Nitekim, aynı ilkeler Hukuk Genel Kurulunun 13.04.2011 gün ve 2010/2-751 E. 2011/96 K.; 12.09.2012 gün ve 2012/2 E. 2012/551 K. ve 25.02.2015 gün 2013/9-1447 E., 2015/854 K. sayılı ilamlarında da benimsenmiştir.
Somut olayın incelenmesinde, hükme esas alınan bilirkişi raporunda fazla çalışma ücret alacağı hesaplanırken, davacı tanık anlatımları delil olarak değerlendirilmiş ise de davacı tanığı olarak dinlenen işçilerin aynı şekilde davalı işveren aleyhine aynı iddialar ile dava açan kişiler olduğu ve davacının fazla çalışma yaptığına dair soyut tanık anlatımları dışında delil bulunmadığı anlaşılmaktadır.
Bu durumda, yukarıda yapılan açıklamaların ışığında uyuşmazlığın değerlendirilmesinde, diğer yan delillerle desteklenmeyen ve aynı işveren aleyhine aynı iddia ile açtıkları davalar nedeniyle menfaat birliği bulunan davacı tanıklarının beyanlarının fazla çalışma iddiası yönünden hükme esas alınması mümkün olmadığından; diğer bir ifade ile davacı dinlettiği tanıklarla fazla çalıştığı iddiasını yöntemince kanıtlayamadığından davacının fazla çalışma ücret alacağı isteminin reddi yerine, yazılı gerekçelerle kabul edilmesi isabetsizdir.
Bu itibarla, “işyerine giriş çıkışlarda kart basılıyorsa buna ilişkin kayıt ve belgeler, alt işverendeki işçi şahsi sicil dosyası, puantaj kayıtları, günlük çalışmalara ilişkin tüm kayıt ve belgelerle asıl işverenin alt işverenin çalışmasını denetlemek amacıyla tuttuğu kayıtlar, davalı ...’deki günlük çalışma düzenini belirleyen her türlü kayıt ve belgenin getirtilmesi ve bu suretle toplanacak tüm delillerin yeniden değerlendirmeye tabi tutularak gerekirse bilirkişiden ek rapor alındıktan sonra oluşacak sonuca göre bir karar verilmesine” ilişkin Özel Daire bozma ilamındaki ibare çıkartılmak ve somut olayda ispat külfeti davacıda olduğundan fazla çalışma iddiasını yöntemince kanıtlayamayan davacının, fazla çalışma ücreti alacağı isteminin reddi gerektiğinden, yerel mahkeme kararının bu değişik gerekçe ile bozulması gerekmiştir.

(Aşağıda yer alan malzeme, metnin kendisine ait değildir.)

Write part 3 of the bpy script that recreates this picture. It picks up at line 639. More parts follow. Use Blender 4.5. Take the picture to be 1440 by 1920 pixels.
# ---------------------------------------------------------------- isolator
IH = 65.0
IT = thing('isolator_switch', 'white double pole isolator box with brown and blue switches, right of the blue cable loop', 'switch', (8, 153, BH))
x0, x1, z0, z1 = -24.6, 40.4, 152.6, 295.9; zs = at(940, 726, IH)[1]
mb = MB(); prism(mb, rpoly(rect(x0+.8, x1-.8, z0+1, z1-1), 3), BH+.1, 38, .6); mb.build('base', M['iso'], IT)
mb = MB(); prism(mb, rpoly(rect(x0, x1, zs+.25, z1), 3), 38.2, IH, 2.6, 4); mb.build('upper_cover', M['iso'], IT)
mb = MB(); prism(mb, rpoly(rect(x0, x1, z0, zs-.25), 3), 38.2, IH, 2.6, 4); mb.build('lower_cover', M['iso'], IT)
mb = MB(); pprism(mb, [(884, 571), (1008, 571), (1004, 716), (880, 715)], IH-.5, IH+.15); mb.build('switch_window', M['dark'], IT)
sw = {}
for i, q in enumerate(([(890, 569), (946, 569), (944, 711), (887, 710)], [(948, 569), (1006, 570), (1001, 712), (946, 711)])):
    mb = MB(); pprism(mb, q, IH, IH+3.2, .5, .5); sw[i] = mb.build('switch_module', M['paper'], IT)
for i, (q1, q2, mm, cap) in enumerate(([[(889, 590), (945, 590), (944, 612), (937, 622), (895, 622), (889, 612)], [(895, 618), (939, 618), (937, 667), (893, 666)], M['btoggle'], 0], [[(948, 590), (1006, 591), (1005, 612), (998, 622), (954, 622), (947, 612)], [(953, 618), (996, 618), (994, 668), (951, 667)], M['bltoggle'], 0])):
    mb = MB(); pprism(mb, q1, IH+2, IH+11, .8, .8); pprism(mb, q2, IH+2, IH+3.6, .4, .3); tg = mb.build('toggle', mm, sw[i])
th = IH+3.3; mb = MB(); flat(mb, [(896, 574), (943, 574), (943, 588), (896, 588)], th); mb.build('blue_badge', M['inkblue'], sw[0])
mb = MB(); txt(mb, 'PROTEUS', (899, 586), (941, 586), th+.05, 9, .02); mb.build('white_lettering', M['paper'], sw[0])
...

Direnme kararı açıklanan bu değişik nedenlerle bozulmalıdır.
S O N U Ç: Davalılardan ... Genel Müdürlüğü vekilinin temyiz itirazlarının kabulü ile direnme kararının yukarıda gösterilen değişik nedenlerden dolayı BOZULMASINA, istek halinde temyiz peşin harcının yatırana geri verilmesine, 29.06.2016 gününde oybirliği ile karar verildi.